## start Material provided

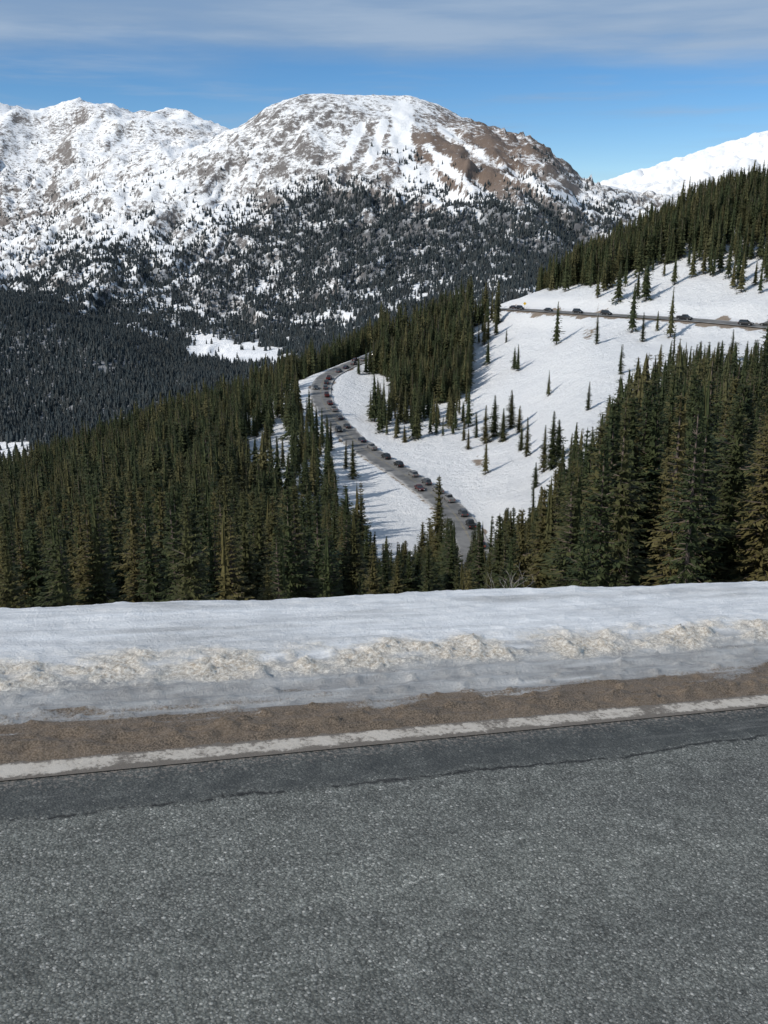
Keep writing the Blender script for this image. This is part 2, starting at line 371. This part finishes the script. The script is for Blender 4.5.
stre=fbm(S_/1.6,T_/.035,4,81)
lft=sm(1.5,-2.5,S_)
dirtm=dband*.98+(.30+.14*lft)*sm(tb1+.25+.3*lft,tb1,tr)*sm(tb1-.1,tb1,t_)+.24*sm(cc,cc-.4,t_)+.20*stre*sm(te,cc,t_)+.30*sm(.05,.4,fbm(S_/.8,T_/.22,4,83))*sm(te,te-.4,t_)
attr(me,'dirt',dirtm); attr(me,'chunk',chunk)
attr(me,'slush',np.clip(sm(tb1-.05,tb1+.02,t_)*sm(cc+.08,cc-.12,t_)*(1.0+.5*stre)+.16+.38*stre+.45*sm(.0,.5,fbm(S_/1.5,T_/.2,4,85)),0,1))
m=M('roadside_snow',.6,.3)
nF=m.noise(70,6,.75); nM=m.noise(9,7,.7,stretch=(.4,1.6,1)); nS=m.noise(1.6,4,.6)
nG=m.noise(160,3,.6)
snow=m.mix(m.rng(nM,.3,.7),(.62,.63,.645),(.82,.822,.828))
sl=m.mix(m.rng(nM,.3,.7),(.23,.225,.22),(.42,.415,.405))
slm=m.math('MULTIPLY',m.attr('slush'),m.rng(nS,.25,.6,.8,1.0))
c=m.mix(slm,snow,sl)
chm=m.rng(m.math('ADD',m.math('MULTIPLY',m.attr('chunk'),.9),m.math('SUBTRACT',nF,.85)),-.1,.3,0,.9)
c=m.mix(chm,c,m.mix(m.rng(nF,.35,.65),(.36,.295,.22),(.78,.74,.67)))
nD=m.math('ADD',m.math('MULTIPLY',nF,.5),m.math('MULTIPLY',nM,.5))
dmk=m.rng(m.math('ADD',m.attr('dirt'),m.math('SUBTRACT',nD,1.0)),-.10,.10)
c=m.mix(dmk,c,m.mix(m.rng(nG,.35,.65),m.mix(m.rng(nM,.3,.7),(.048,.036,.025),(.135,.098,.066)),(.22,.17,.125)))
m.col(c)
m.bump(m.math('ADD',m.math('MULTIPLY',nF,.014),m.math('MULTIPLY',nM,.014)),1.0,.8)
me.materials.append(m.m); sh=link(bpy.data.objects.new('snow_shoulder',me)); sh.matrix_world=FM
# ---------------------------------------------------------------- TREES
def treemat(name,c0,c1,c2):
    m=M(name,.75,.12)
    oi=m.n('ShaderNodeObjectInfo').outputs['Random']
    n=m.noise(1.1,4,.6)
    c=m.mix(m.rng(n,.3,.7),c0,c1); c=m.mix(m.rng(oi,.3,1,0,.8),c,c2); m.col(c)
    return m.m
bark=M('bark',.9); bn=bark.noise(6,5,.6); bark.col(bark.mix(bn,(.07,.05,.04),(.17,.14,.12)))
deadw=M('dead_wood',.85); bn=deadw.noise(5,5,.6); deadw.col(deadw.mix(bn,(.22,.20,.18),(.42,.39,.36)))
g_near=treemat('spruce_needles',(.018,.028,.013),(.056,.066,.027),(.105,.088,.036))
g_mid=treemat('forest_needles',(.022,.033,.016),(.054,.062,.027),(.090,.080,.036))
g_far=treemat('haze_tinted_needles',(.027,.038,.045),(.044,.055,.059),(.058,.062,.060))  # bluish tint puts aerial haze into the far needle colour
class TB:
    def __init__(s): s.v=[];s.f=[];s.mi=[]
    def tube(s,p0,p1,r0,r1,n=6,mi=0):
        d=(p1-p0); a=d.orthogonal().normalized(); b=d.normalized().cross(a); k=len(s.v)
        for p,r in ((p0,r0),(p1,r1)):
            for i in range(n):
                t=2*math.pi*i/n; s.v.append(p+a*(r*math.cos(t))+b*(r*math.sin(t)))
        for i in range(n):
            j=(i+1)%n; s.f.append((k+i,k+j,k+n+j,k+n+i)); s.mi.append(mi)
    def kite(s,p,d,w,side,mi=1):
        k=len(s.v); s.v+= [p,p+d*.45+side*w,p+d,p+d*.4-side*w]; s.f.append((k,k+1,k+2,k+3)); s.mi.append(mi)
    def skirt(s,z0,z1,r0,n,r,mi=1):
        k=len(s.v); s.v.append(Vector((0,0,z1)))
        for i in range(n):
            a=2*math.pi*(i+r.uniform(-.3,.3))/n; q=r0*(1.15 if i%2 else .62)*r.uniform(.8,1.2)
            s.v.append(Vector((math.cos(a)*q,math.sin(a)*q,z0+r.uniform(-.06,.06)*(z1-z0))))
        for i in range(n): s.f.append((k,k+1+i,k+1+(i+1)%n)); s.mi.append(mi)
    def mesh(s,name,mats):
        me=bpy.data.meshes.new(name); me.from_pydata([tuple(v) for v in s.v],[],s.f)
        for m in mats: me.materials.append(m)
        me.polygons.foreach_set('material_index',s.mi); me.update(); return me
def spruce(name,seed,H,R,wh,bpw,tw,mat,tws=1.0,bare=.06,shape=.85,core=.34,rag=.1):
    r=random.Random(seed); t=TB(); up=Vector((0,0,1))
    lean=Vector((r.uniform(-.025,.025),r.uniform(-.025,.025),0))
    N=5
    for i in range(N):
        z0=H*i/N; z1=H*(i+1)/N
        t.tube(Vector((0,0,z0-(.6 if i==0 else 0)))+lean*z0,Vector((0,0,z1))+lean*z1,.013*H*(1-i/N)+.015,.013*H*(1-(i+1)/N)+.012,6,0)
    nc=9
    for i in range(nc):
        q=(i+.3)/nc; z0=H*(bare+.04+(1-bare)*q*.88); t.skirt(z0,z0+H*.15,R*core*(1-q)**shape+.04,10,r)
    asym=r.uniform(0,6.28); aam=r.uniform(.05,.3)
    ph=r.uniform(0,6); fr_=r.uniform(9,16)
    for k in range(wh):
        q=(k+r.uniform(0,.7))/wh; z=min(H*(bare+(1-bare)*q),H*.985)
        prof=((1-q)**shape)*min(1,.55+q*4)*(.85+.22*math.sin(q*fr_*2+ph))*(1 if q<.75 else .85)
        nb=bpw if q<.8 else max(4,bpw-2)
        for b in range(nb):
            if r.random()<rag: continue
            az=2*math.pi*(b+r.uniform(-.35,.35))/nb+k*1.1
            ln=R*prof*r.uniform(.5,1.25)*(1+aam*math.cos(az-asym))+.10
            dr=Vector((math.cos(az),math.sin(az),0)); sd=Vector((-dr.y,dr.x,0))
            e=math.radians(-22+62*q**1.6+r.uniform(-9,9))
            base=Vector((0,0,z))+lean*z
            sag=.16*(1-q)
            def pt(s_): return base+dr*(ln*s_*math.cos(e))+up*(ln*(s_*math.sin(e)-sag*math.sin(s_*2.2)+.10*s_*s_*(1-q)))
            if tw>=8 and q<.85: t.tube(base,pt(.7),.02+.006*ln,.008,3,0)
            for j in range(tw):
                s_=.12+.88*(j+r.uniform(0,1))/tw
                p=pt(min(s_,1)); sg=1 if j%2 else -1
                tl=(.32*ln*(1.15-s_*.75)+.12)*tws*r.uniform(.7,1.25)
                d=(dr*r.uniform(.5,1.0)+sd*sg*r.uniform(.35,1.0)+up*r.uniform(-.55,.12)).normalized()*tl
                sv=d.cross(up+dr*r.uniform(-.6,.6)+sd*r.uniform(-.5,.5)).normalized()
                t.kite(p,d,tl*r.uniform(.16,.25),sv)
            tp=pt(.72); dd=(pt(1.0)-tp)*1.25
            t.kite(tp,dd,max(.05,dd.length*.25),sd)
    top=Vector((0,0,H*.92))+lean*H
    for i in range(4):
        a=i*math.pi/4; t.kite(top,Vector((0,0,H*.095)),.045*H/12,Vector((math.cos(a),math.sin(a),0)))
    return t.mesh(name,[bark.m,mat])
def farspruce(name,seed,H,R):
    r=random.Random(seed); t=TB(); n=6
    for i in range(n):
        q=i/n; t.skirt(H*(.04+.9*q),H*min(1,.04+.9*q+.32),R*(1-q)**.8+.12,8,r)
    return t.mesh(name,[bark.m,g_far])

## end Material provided

**Short task:**
Give a single number: the count of lines above that include the word "treemat".

**Answer below:**
4